What this task involves.
Your task is to print the material below exactly as presented.

Stored records.
+++++

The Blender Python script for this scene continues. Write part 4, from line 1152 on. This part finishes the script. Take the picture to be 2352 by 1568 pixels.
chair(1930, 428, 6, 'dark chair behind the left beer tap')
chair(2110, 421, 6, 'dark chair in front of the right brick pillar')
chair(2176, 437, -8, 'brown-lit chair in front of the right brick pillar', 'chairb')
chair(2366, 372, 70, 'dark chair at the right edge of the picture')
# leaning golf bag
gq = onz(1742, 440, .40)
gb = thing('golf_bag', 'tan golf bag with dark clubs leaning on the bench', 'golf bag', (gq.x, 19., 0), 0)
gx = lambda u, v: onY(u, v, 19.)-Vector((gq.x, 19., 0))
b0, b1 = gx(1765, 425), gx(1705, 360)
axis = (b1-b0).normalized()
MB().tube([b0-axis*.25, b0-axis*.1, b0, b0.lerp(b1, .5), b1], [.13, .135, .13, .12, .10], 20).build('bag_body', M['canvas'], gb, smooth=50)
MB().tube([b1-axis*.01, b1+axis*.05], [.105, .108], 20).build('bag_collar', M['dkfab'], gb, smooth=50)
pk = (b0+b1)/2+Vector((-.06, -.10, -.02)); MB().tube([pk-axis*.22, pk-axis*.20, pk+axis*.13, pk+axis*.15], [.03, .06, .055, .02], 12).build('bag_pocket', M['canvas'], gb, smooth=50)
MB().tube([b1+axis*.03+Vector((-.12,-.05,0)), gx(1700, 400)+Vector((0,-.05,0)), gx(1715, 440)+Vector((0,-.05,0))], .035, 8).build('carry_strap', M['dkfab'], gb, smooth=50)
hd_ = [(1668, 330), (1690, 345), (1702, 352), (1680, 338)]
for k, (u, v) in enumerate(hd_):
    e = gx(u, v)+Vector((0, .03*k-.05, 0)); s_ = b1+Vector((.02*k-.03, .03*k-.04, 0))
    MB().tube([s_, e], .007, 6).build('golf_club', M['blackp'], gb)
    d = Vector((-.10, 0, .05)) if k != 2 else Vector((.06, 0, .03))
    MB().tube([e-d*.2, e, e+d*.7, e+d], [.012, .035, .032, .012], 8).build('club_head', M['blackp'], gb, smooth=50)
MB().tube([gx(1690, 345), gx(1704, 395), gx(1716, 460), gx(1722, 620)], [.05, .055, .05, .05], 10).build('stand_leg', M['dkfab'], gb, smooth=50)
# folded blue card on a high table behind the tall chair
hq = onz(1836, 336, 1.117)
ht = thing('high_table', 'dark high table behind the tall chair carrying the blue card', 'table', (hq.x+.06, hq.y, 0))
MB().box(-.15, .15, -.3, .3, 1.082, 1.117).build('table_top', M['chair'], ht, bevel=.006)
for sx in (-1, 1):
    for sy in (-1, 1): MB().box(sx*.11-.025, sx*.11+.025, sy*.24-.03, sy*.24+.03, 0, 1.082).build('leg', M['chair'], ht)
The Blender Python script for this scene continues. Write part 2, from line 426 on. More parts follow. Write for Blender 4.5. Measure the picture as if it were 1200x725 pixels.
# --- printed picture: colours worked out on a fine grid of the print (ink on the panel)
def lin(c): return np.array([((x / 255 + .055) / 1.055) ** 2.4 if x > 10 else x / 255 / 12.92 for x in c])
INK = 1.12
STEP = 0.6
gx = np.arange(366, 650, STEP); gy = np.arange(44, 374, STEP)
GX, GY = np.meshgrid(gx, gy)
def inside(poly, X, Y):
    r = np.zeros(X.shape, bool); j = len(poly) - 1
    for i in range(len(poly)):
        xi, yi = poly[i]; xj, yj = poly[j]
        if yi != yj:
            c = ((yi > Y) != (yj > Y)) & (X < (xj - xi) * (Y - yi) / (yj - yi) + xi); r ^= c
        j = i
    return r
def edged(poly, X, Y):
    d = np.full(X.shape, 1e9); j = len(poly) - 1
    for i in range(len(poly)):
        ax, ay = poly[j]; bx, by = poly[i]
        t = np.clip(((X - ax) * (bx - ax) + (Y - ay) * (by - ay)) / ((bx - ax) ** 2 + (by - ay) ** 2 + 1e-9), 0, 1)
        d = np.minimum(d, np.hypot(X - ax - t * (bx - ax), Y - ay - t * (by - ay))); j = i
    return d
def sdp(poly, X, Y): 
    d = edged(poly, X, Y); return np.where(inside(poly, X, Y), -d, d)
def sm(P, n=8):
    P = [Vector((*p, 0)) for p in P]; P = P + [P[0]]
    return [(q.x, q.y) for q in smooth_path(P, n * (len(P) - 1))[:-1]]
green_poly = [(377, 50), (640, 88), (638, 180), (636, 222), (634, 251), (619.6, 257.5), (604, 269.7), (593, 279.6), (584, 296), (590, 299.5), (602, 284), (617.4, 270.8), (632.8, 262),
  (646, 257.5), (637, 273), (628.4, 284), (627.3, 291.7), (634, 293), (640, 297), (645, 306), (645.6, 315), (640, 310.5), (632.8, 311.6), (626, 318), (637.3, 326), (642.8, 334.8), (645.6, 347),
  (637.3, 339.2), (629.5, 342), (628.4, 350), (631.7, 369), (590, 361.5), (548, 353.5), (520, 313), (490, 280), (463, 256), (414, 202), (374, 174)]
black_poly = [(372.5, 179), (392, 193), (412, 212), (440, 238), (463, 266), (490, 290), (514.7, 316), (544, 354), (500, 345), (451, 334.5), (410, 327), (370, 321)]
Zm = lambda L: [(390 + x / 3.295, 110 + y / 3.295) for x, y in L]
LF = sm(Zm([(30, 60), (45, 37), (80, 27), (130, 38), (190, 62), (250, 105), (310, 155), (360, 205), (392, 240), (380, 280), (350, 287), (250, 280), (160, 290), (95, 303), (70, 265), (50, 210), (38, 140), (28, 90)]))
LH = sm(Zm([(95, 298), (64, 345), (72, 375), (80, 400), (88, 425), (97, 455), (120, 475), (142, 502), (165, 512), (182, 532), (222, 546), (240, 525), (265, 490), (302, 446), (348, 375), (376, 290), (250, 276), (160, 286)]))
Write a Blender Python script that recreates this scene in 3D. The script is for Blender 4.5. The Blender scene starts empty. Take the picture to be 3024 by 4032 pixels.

+++++

Final result.
The Blender Python script for this scene continues. Write part 4, from line 1152 on. This part finishes the script. Take the picture to be 2352 by 1568 pixels.
chair(1930, 428, 6, 'dark chair behind the left beer tap')
chair(2110, 421, 6, 'dark chair in front of the right brick pillar')
chair(2176, 437, -8, 'brown-lit chair in front of the right brick pillar', 'chairb')
chair(2366, 372, 70, 'dark chair at the right edge of the picture')
# leaning golf bag
gq = onz(1742, 440, .40)
gb = thing('golf_bag', 'tan golf bag with dark clubs leaning on the bench', 'golf bag', (gq.x, 19., 0), 0)
gx = lambda u, v: onY(u, v, 19.)-Vector((gq.x, 19., 0))
b0, b1 = gx(1765, 425), gx(1705, 360)
axis = (b1-b0).normalized()
MB().tube([b0-axis*.25, b0-axis*.1, b0, b0.lerp(b1, .5), b1], [.13, .135, .13, .12, .10], 20).build('bag_body', M['canvas'], gb, smooth=50)
MB().tube([b1-axis*.01, b1+axis*.05], [.105, .108], 20).build('bag_collar', M['dkfab'], gb, smooth=50)
pk = (b0+b1)/2+Vector((-.06, -.10, -.02)); MB().tube([pk-axis*.22, pk-axis*.20, pk+axis*.13, pk+axis*.15], [.03, .06, .055, .02], 12).build('bag_pocket', M['canvas'], gb, smooth=50)
MB().tube([b1+axis*.03+Vector((-.12,-.05,0)), gx(1700, 400)+Vector((0,-.05,0)), gx(1715, 440)+Vector((0,-.05,0))], .035, 8).build('carry_strap', M['dkfab'], gb, smooth=50)
hd_ = [(1668, 330), (1690, 345), (1702, 352), (1680, 338)]
for k, (u, v) in enumerate(hd_):
    e = gx(u, v)+Vector((0, .03*k-.05, 0)); s_ = b1+Vector((.02*k-.03, .03*k-.04, 0))
    MB().tube([s_, e], .007, 6).build('golf_club', M['blackp'], gb)
    d = Vector((-.10, 0, .05)) if k != 2 else Vector((.06, 0, .03))
    MB().tube([e-d*.2, e, e+d*.7, e+d], [.012, .035, .032, .012], 8).build('club_head', M['blackp'], gb, smooth=50)
MB().tube([gx(1690, 345), gx(1704, 395), gx(1716, 460), gx(1722, 620)], [.05, .055, .05, .05], 10).build('stand_leg', M['dkfab'], gb, smooth=50)
# folded blue card on a high table behind the tall chair
hq = onz(1836, 336, 1.117)
ht = thing('high_table', 'dark high table behind the tall chair carrying the blue card', 'table', (hq.x+.06, hq.y, 0))
MB().box(-.15, .15, -.3, .3, 1.082, 1.117).build('table_top', M['chair'], ht, bevel=.006)
for sx in (-1, 1):
    for sy in (-1, 1): MB().box(sx*.11-.025, sx*.11+.025, sy*.24-.03, sy*.24+.03, 0, 1.082).build('leg', M['chair'], ht)
The Blender Python script for this scene continues. Write part 2, from line 426 on. More parts follow. Write for Blender 4.5. Measure the picture as if it were 1200x725 pixels.
# --- printed picture: colours worked out on a fine grid of the print (ink on the panel)
def lin(c): return np.array([((x / 255 + .055) / 1.055) ** 2.4 if x > 10 else x / 255 / 12.92 for x in c])
INK = 1.12
STEP = 0.6
gx = np.arange(366, 650, STEP); gy = np.arange(44, 374, STEP)
GX, GY = np.meshgrid(gx, gy)
def inside(poly, X, Y):
    r = np.zeros(X.shape, bool); j = len(poly) - 1
    for i in range(len(poly)):
        xi, yi = poly[i]; xj, yj = poly[j]
        if yi != yj:
            c = ((yi > Y) != (yj > Y)) & (X < (xj - xi) * (Y - yi) / (yj - yi) + xi); r ^= c
        j = i
    return r
def edged(poly, X, Y):
    d = np.full(X.shape, 1e9); j = len(poly) - 1
    for i in range(len(poly)):
        ax, ay = poly[j]; bx, by = poly[i]
        t = np.clip(((X - ax) * (bx - ax) + (Y - ay) * (by - ay)) / ((bx - ax) ** 2 + (by - ay) ** 2 + 1e-9), 0, 1)
        d = np.minimum(d, np.hypot(X - ax - t * (bx - ax), Y - ay - t * (by - ay))); j = i
    return d
def sdp(poly, X, Y): 
    d = edged(poly, X, Y); return np.where(inside(poly, X, Y), -d, d)
def sm(P, n=8):
    P = [Vector((*p, 0)) for p in P]; P = P + [P[0]]
    return [(q.x, q.y) for q in smooth_path(P, n * (len(P) - 1))[:-1]]
green_poly = [(377, 50), (640, 88), (638, 180), (636, 222), (634, 251), (619.6, 257.5), (604, 269.7), (593, 279.6), (584, 296), (590, 299.5), (602, 284), (617.4, 270.8), (632.8, 262),
  (646, 257.5), (637, 273), (628.4, 284), (627.3, 291.7), (634, 293), (640, 297), (645, 306), (645.6, 315), (640, 310.5), (632.8, 311.6), (626, 318), (637.3, 326), (642.8, 334.8), (645.6, 347),
  (637.3, 339.2), (629.5, 342), (628.4, 350), (631.7, 369), (590, 361.5), (548, 353.5), (520, 313), (490, 280), (463, 256), (414, 202), (374, 174)]
black_poly = [(372.5, 179), (392, 193), (412, 212), (440, 238), (463, 266), (490, 290), (514.7, 316), (544, 354), (500, 345), (451, 334.5), (410, 327), (370, 321)]
Zm = lambda L: [(390 + x / 3.295, 110 + y / 3.295) for x, y in L]
LF = sm(Zm([(30, 60), (45, 37), (80, 27), (130, 38), (190, 62), (250, 105), (310, 155), (360, 205), (392, 240), (380, 280), (350, 287), (250, 280), (160, 290), (95, 303), (70, 265), (50, 210), (38, 140), (28, 90)]))
LH = sm(Zm([(95, 298), (64, 345), (72, 375), (80, 400), (88, 425), (97, 455), (120, 475), (142, 502), (165, 512), (182, 532), (222, 546), (240, 525), (265, 490), (302, 446), (348, 375), (376, 290), (250, 276), (160, 286)]))
Write a Blender Python script that recreates this scene in 3D. The script is for Blender 4.5. The Blender scene starts empty. Take the picture to be 3024 by 4032 pixels.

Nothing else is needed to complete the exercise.